В июне мне впервые разрешили позвонить детям. Впервые после своего ареста услышал на несколько минут их голоса в телефонной трубке. Никакими словами это не передать, поэтому не буду даже пытаться. 

— Что помогает вам держаться и даже сохранять оптимизм? 

— Не скажу ничего нового, арестантский опыт проверен веками. Хорошие книги. Молитва. Физические упражнения в прогулочном дворике. Очень поддерживают письма, которые приходят со всей России и со всего мира — огромное спасибо всем, кто пишет политзаключенным, это важно. А еще очень помогает мое историческое образование. Все ведь это в нашей стране уже было — и все заканчивалось. И это закончится – и мы даже примерно понимаем, как. Законы истории еще никому не удавалось отменить. 

— В каких условиях вы находитесь? 

— Я сижу в так называемом малом спецблоке, это самый изолированный коридор — «тюрьма в тюрьме». Его еще называют «воровским продолом». Здесь сидят воры в законе, убийцы, вымогатели — и я. На входе рамка металлоискателя, сам коридор запирается двумя отдельными железными дверями, а на двери моей камеры — три замка. По коридорам и по лестницам меня одного водят по трое надзирателей. «Самим не смешно?» — как-то спросил их. «У нас инструкция  — вы особо опасный». Впрочем, возможно, в чем-то они и правы — для людей диктатуры опаснее всего люди, которые ей не подчиняются и продолжают говорить, что дважды два — это четыре. 

— Как складываются ваши отношения с сокамерниками и с сотрудниками СИЗО?

— Все как описано в книгах советских диссидентов 70-х — поразительно, насколько вообще ничего не поменялось. Уголовники к политическим относятся с подчеркнутым уважением (причем вне зависимости от собственных взглядов). Когда я со своим 25-летним приговором зашел после суда в воронок [автомобиль для перевозки арестантов], все чуть ли не встали. А среди сотрудников — как и вообще среди людей — есть очень разные; и по взглядам, и по человеческим качествам. Кто-то не скрывает неприязнь, а кто-то не боится показать поддержку, в том числе и почти открыто. Одним словом, все как за стеной. 

— Как строится ваша рутина? Есть ли какие-то хобби или занятия, которые приносят вам удовольствие? 

— Каждый день в тюрьме — как «день сурка». Бесконечный, однообразный и повторяющийся. Все по заранее расписанному графику: подъем, баланда, проверка, прогулка, баня раз в неделю по расписанию и т.п. С хобби и занятиями сложно, когда 23 часа в сутки находишься в четырех стенах камеры (а еще час — тоже в четырех стенах, но крытого прогулочного дворика). 
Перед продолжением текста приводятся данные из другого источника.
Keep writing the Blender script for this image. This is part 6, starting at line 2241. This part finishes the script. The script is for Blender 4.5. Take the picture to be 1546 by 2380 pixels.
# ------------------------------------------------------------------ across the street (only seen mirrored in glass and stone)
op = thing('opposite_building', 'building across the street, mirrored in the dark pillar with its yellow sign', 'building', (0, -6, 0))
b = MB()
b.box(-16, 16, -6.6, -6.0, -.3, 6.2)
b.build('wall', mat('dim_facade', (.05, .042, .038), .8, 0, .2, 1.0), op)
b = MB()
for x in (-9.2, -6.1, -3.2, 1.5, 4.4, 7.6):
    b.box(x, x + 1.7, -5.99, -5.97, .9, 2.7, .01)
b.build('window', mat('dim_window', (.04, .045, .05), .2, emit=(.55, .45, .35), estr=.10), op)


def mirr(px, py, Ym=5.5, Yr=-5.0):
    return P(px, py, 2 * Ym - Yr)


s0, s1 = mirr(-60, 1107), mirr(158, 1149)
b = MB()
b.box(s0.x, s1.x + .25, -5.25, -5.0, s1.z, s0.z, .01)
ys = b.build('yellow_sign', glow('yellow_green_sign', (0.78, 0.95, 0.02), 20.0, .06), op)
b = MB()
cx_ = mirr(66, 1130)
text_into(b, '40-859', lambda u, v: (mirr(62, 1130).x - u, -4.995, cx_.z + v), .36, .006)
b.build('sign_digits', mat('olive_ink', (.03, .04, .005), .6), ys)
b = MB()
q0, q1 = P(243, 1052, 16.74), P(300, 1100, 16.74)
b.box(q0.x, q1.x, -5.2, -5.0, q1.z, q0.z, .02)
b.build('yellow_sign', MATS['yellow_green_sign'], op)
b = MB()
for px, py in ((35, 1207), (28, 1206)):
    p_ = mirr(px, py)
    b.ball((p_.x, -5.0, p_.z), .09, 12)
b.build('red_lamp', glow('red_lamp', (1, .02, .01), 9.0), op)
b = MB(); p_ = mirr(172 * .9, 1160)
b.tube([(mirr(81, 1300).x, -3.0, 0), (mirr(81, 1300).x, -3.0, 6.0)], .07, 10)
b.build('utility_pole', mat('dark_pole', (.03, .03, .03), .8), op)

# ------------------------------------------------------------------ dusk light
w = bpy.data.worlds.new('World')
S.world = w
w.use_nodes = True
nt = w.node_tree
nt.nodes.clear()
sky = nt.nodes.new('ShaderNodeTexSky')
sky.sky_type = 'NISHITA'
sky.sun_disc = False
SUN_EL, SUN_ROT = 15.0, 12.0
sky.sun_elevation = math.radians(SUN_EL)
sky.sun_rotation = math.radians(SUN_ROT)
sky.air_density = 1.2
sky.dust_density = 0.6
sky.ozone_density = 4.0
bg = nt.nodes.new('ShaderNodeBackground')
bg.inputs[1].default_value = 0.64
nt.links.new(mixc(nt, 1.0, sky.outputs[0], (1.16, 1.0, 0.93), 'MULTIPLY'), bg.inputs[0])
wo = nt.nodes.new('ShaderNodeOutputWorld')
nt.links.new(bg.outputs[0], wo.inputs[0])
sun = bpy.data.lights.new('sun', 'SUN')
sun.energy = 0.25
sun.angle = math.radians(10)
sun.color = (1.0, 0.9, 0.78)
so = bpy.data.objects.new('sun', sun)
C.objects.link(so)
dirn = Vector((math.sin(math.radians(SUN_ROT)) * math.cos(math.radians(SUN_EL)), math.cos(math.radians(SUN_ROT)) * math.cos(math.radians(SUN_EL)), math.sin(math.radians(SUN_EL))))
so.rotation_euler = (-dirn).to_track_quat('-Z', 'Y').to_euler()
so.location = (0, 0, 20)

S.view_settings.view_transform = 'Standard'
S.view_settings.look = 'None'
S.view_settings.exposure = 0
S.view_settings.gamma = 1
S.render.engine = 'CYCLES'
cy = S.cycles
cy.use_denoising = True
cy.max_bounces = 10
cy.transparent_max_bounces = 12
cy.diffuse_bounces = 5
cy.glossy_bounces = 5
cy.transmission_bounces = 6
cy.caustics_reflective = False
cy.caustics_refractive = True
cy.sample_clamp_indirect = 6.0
В основном читаю и пишу — больше пишу: статьи, комментарии, выступления для суда, программные тексты, конспекты по книгам, ответы на письма, ответы журналистам, вот как вам сейчас. Сокамерники — ровесники и старше, кто тоже застал советскую школу, смеются, что я — как Ленин, который в тюрьме писал молоком между строк — все эту чушь на всю жизнь запомнили. Ленин, кстати, когда сидел в петербургской тюрьме, мог заказывать себе любые книги из Публичной библиотеки — как и Милюков, который значительную часть «Очерков по истории русской культуры» написал как раз в заключении. У меня такой роскоши нет — впрочем, у нас здесь очень приличная тюремная библиотека, в том числе много и диссидентской литературы. Сразу видно, что сидели политические. 

— Что вы сейчас читаете? И какой список книг могли бы порекомендовать людям, которые пытаются не терять веры в лучшее будущее? 

— Конкретно сейчас — «Очерки по истории русской культуры» Павла Милюкова. Это его главный труд — он ведь был не только одним из лидеров российского либерализма, членом Государственной думы и министром иностранных дел, но и (прежде всего) очень глубоким и серьезным историком. «Очерки» — это важнейший обзор культурной, духовной, социально-экономической, военной, общественной и политической истории нашей страны за последние десять веков. И очень многое объясняет, в том числе, и в сегодняшнем дне. 

А за последний год прочитал (или перечитал) очень много книг — те, которые давно собирался, но на воле никогда не хватало времени. В основном — историческую и мемуарную литературу, но и художественную, и духовную тоже. Наконец появилась возможность вдумчиво и полностью прочитать «Архипелаг ГУЛАГ» — это книга, которую сегодня (особенно сегодня) нужно читать каждому. А еще, конечно — книги советских диссидентов.

Одна из самых важных книг в моей жизни — «И возвращается ветер…» Владимира Буковского, ее и порекомендую в первую очередь. Великая книга, на все времена — а сегодня поразительно актуальная. Но ведь и концовку мы тоже знаем. 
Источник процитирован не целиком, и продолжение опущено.